Quite a few houses closed in Rancho Cucamonga, California, last weekend. 20 homes closed, but 13 of them are less than 500K. The ones in my price range closed for a little less than the sellers asked, but I was hoping it would be much less. In any case, I'm going to watch this very closely to see if prices come down this summer or hold steady. I was a bit surprised at all the activity this last week, though.

Anonymous said...

With so many homes languishing on the market, I am interested to know if anyone is bothering to offer $250k for a home listed at $350k. Sorry would-be home-buyers, but I have to think that part of the problem with the bubble deflating slowly instead of popping quickly is our own reluctance to play hard-ball with sellers who are still living in '05. What's the worst thing that could happen? The seller will laugh at your offer? Who cares? On the flip side, there's always that slim possibility that the seller could say yes... Go forth and find yourself a buyers' agent with guts who is willing to submit a reasonable (non-inflated) offer.

Anonymous said...

Agreed. Buyers should not be lemmings, either. I have had several conversations with the new home builder people in Rancho Cucamonga as well as realtors who represent sellers of existing homes. The homes are getting very little traffic though them on open houses and I would bet many sellers would be willing to accept something significantly less than asking.

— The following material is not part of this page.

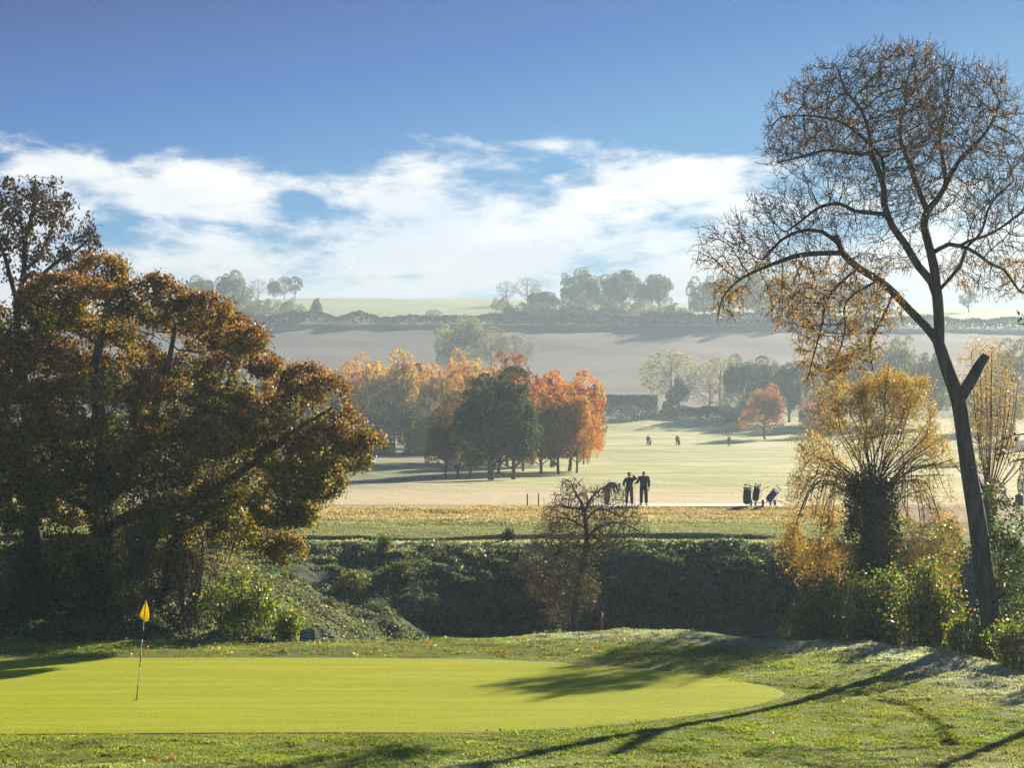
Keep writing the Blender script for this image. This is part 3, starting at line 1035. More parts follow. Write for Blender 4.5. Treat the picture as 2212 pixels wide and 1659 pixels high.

I am a potential buyer and there are a few homes on the market for about a million that I would buy tomorrow for 800K. I would prefer to wait and rent rather than offer the 800K though just because I have this preconceived notion that the sellers would reject such an offer. Perhaps I'm wrong. Time will tell, though.

Anonymous said...

Got tired of Socal, dumb people, cost of living, traffic, taxes, dumb people, traffic, dumb people, traffic...so I packed my car, drove to Seattle and bought a house. Now I live in a great home in a great neighborhood in a city with a great quality of life and I don't pay CA taxes supporting lazy assed slackers and wetbacks. Best thing I ever did.

You can do a lot better tyhan settle for socal.

kurt said...

Seattle invented the "slacker", dude.

The North Coast said...

In 2002, I wanted to submit a reallly lowball offer for a rehabbed condo, that I knew went on the market for a much lower price 9 months previous to my viewing it.

The agent said she would not submit it and suggested I work with someone else. She was terrified of violating the unwritten courtesy code that apparantly operates among real estate agents.

I said, fine. My offer was only $20K under the ask.

This was not a particularly good rehab, and I could see I was going to have to do serious work to restore the original appearance of the apt.

Only at the peak, 2005, did this unit sell for the owner's ask.

Now I wouldn't take it as a gift, for there is much better stuff coming to the market in better nabes at lower prices.

There were 4 places that got away from me over the past 4 years because I thought the prices were absurd and I wanted a fixed rate loan I could afford.

Glad I waited. I might wait a few minutes more.